> **Raw data**
--- start ---

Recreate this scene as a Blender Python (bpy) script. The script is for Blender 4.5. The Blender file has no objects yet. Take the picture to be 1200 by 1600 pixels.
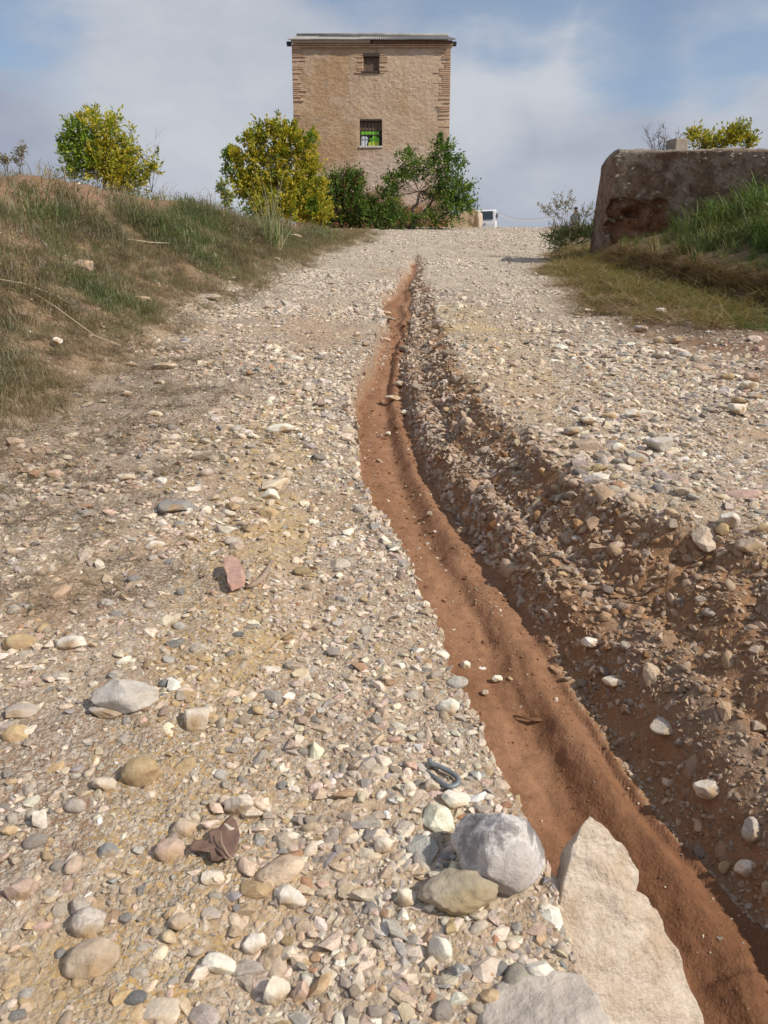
import bpy, bmesh, math, random
import numpy as np
from mathutils import Vector, Matrix, Euler

# ------------------------------------------------------------------ camera, sky, sun, exposure
SC = bpy.context.scene
COL = SC.collection
TH = math.atan(280 / 1200)                    # camera pitch below the horizontal
F = 1200.0                                    # focal length in photograph pixels
cam_d = bpy.data.cameras.new("camera")
cam_d.sensor_fit = 'VERTICAL'; cam_d.sensor_height = 32.0; cam_d.lens = 24.0
cam_d.clip_start = 0.05; cam_d.clip_end = 6000
cam_d.dof.use_dof = True; cam_d.dof.focus_distance = 3.6; cam_d.dof.aperture_fstop = 24 / 2.0
cam = bpy.data.objects.new("camera", cam_d); COL.objects.link(cam)
cam.location = (0, 0, 0); cam.rotation_euler = (math.pi / 2 - TH, 0, 0)
SC.camera = cam
SC.view_settings.view_transform = 'Standard'
SC.view_settings.look = 'None'
SC.view_settings.exposure = 0.0
SC.view_settings.gamma = 1.0
SC.view_settings.use_curve_mapping = False

SUN_AZ = math.radians(116)                    # clockwise from +Y (away from the camera): to the right, a little behind
SUN_EL = math.radians(41)
sdir = Vector((math.sin(SUN_AZ) * math.cos(SUN_EL), math.cos(SUN_AZ) * math.cos(SUN_EL), math.sin(SUN_EL)))
sun_d = bpy.data.lights.new("sun", 'SUN'); sun_d.energy = 4.4; sun_d.angle = math.radians(0.9)
sun_d.color = (1.0, 0.91, 0.79)
sun = bpy.data.objects.new("sun", sun_d); COL.objects.link(sun)
sun.rotation_euler = sdir.to_track_quat('Z', 'Y').to_euler()

def px_dir(px, py):
    xc, yc = px - 600.0, 800.0 - py
    v = Vector((xc, F * math.cos(TH) + yc * math.sin(TH), yc * math.cos(TH) - F * math.sin(TH)))
    return v.normalized()

W = bpy.data.worlds.new("World"); SC.world = W; W.use_nodes = True
nt = W.node_tree; nt.nodes.clear()
def N(t, nt_, **kw):
    n = nt_.nodes.new(t)
    for k, v in kw.items(): setattr(n, k, v)
    return n
wout = N('ShaderNodeOutputWorld', nt); bg = N('ShaderNodeBackground', nt); bg.inputs[1].default_value = 0.1
nt.links.new(bg.outputs[0], wout.inputs[0])
sky = N('ShaderNodeTexSky', nt, sky_type='NISHITA', sun_disc=False)
sky.sun_elevation = SUN_EL; sky.sun_rotation = SUN_AZ; sky.air_density = 1.0; sky.dust_density = 0.6; sky.altitude = 300
tc = N('ShaderNodeTexCoord', nt)
def wmath(op, a, b=None, clamp=False):
    m = N('ShaderNodeMath', nt, operation=op, use_clamp=clamp)
    for i, v in enumerate((a, b)):
        if v is None: continue
        if isinstance(v, (int, float)): m.inputs[i].default_value = v
        else: nt.links.new(v, m.inputs[i])
    return m.outputs[0]
def wnoise(scale, detail, rough, sc3, off=(0, 0, 0)):
    mp = N('ShaderNodeMapping', nt); mp.inputs['Scale'].default_value = sc3; mp.inputs['Location'].default_value = off
    nt.links.new(tc.outputs['Generated'], mp.inputs[0])
    n = N('ShaderNodeTexNoise', nt); n.inputs['Scale'].default_value = scale
    n.inputs['Detail'].default_value = detail; n.inputs['Roughness'].default_value = rough
    nt.links.new(mp.outputs[0], n.inputs['Vector']); return n.outputs[0]
def wblob(px, py, a_in, a_out):
    d = px_dir(px, py)
    vm = N('ShaderNodeVectorMath', nt, operation='DOT_PRODUCT')
    nt.links.new(tc.outputs['Generated'], vm.inputs[0]); vm.inputs[1].default_value = d
    mr = N('ShaderNodeMapRange', nt, interpolation_type='SMOOTHSTEP')
    mr.inputs['From Min'].default_value = math.cos(math.radians(a_out)); mr.inputs['From Max'].default_value = math.cos(math.radians(a_in))
    nt.links.new(vm.outputs['Value'], mr.inputs['Value']); return mr.outputs[0]
n1 = wnoise(3.4, 9, 0.56, (1, 1, 2.6), (3.1, 0.4, 1.2))
n2 = wnoise(3.0, 8, 0.55, (1, 1, 2.2), (0.3, 5.4, 2.2))
gaps = wblob(690, -40, 2, 8)                                   # clear gaps between the clouds
for b in ((800, -10, 1, 7), (985, 60, 1, 6), (1180, -40, 2, 8), (20, 0, 1, 7), (560, -80, 2, 8)):
    gaps = wmath('MAXIMUM', gaps, wblob(*b))
dens = wmath('ADD', wmath('MULTIPLY', n1, 3.2), -0.30)
dens = wmath('SUBTRACT', dens, wmath('MULTIPLY', gaps, 0.95), False)
dens = N('ShaderNodeMapRange', nt, interpolation_type='SMOOTHSTEP').outputs[0] if False else dens
mr = N('ShaderNodeMapRange', nt, interpolation_type='SMOOTHSTEP'); mr.inputs['From Min'].default_value = 0.05; mr.inputs['From Max'].default_value = 0.95; mr.inputs['To Min'].default_value = 0.15
nt.links.new(dens, mr.inputs['Value'])
lite = wblob(330, 40, 2, 16)
for b in ((1160, 120, 1, 6), (870, 80, 1, 6), (740, 140, 1, 6), (250, 120, 2, 10), (450, 20, 1, 7)):
    lite = wmath('MAXIMUM', lite, wblob(*b))
lite = wmath('ADD', wmath('MULTIPLY', lite, 0.75), wmath('MULTIPLY', wmath('SUBTRACT', n2, 0.44), 2.6), True)
ccol = N('ShaderNodeMix', nt, data_type='RGBA'); nt.links.new(lite, ccol.inputs[0])
ccol.inputs[6].default_value = (3.35, 3.75, 4.75, 1); ccol.inputs[7].default_value = (5.8, 6.1, 6.6, 1)
skyc = N('ShaderNodeMix', nt, data_type='RGBA', blend_type='MULTIPLY'); skyc.inputs[0].default_value = 1
nt.links.new(sky.outputs[0], skyc.inputs[6]); skyc.inputs[7].default_value = (1.45, 1.4, 1.32, 1)
fin = N('ShaderNodeMix', nt, data_type='RGBA'); nt.links.new(mr.outputs[0], fin.inputs[0])
nt.links.new(skyc.outputs[2], fin.inputs[6]); nt.links.new(ccol.outputs[2], fin.inputs[7])
nt.links.new(fin.outputs[2], bg.inputs[0])

# ------------------------------------------------------------------ numbers and noise
rng = np.random.default_rng(7)
random.seed(7)
def _h(ix, iy, s):
    n = (ix.astype(np.int64) * 374761393 + iy.astype(np.int64) * 668265263 + s * 974711) & 0x7fffffff
    n = ((n ^ (n >> 13)) * 1274126177) & 0x7fffffff
    n = n ^ (n >> 16)
    return (n & 0xffff) / 65535.0
def vnoise(x, y, s=0):
    x = np.asarray(x, float); y = np.asarray(y, float)
    ix = np.floor(x); iy = np.floor(y); fx = x - ix; fy = y - iy
    fx = fx * fx * (3 - 2 * fx); fy = fy * fy * (3 - 2 * fy)
    a = _h(ix, iy, s); b = _h(ix + 1, iy, s); c = _h(ix, iy + 1, s); d = _h(ix + 1, iy + 1, s)
    return (a + (b - a) * fx) * (1 - fy) + (c + (d - c) * fx) * fy
def fbm(x, y, f, o=4, s=0, g=0.5):
    r = 0.0; a = 1.0; t = 0.0
    for i in range(o):
        r = r + a * (vnoise(x * f + i * 17.3, y * f + i * 9.1, s + i) - 0.5); t += a; a *= g; f *= 2.03
    return r / t * 2.0
def sst(a, b, x):
    t = np.clip((x - a) / (b - a), 0, 1); return t * t * (3 - 2 * t)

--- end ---

> **Task details**
Lines that hold "scene" are the ones to copy; find all of them.

> **Exercise answer**
Recreate this scene as a Blender Python (bpy) script. The script is for Blender 4.5. The Blender file has no objects yet. Take the picture to be 1200 by 1600 pixels.
SC = bpy.context.scene